"La colline était couverte de grandes yeuses crépues, couleur de fer."
Le Chant du monde, J. Giono, III, 1
Ver erat aeternum placidique tepentibus auris
mulcebant zephyri natos sine semine flores.
Mox etiam fruges tellus inarata ferebat
nec renovatus ager gravidis canebat aristis ;
flumina jam lactis, jam flumina nectaris ibant
flavaque de viridi stillabant ilice mella
nec renovatus ager gravidis canebat aristis ;
flumina jam lactis, jam flumina nectaris ibant
flavaque de viridi stillabant ilice mella
"Le printemps était éternel, et de leurs souffles tièdes, les doux zéphyrs caressaient les fleurs nées sans semences. Bientôt même, la
terre, sans être labourée, produisait des moissons et le champ, non travaillé, blondissait sous de lourds épis. Tantôt coulaient des fleuves de lait, tantôt des fleuves de nectar, et de l'yeuse verdoyante tombaient des
gouttes de miel blond." Ovide, Les Métamorphoses, Livre I, v. 107-112, traduction de A-M Boxus et J. Poucet, 2005
Ces quelques vers (célèbres et qui ont inspiré bien des peintres... et des philosophes!) évoquent l'âge d'or, chanté aussi par Virgile et Tibulle; ils sont écrits dans une langue simple, et à la fois ciselée puisque la répétition hyperbolique du mot flumina (fleuves) et rythmique de jam...jam (tantôt...tantôt) font entrer le lecteur dans l'univers merveilleux de l'abondance et de la fluidité. C'est un paradis où l'yeuse pleure du miel : de ses feuilles qui ressemblent à du houx coule le divin breuvage.
Lucas Cranach l'Ancien, 1530 |
Après cet âge, qui connaît la paix et la concorde, viendra l'âge d'argent où le printemps éternel disparaîtra au profit des quatre saisons, obligeant ainsi l'homme à s'abriter des rigueurs de l'hiver et à travailler la terre. Après l'âge de bronze qui révélera son esprit belliqueux arrivera l'âge de fer, l'âge maudit, où la violence et la soif de posséder pousseront les dieux à quitter la terre, tant ils seront scandalisés et déçus par les hommes.
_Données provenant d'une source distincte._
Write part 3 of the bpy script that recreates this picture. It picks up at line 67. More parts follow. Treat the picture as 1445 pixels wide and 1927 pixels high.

Envers et contre tout, l'yeuse est toujours là et force toujours mon admiration. C'est un bel arbre rustique, puissant, qui persiste et résiste au temps. Seuls les changements climatiques semblent avoir raison de cet arbre typiquement méditerranéen. Il migre vers le nord !
6 commentaires:
"...de l'yeuse verdoyante tombaient des gouttes de miel blond..."
Ecrire c'est aussi faire de la musique.
Tu as raison, Chri, de souligner le travail formidable des traducteurs,rarement cités et peu reconnus. Pourtant, sans eux, le texte ne vivrait plus.
Cette traduction des Métamorphoses est très réussie et ne joue pas "les belles infidèles".
C'est aussi son nom que j'aime par dessus tout et qui me fait rêver.
Ah...! Les Quercus... Sacrée famille!
Famille sacrée.
Il y en a pour tous les goûts. Leur polymorphisme et leur adaptabilité ne facilitent pas la classification...
Le "crépues" de Giono est bien trouvé. La cime, l'enveloppe extérieure de ces arbres étant particulièrement régulière et moutonnante.
La peinture aussi est bien trouvée. Mais de quelle époque, quel lieu, voire quel peintre? (j'm'en pose des questions?!).
Yeuse est effectivement Calyste un mot très doux à prononcer et son Y aurait mérité un poème de Ponge, dans son recueil Le Parti pris des choses avec sa barre bien droite et solide comme le fût de ce chêne si particulier et son V pour l'équilibre de ses branches... C'est un mot changeant aussi avec l'élision du "e" de l'article défini: l'yeuse est rieuse, noiseuse, liseuse... malicieuse. Un arbre qui n'épuise pas les yeux (yeuses ?).
Merci pour les compliments et toutes mes excuses pour cet oubli! J'ai oublié de mettre la légende sous la reproduction: ce peintre, tu le connais parfaitement bien, me semble-t-il ? :-))
Giono en parle souvent de cet arbre, il n'en fait pas le "héros" d'un de ses romans, comme le hêtre; il est cependant toujours là, présent, accompagnant le regard des personnages qui marchent dans la garrigue ou dans les bois.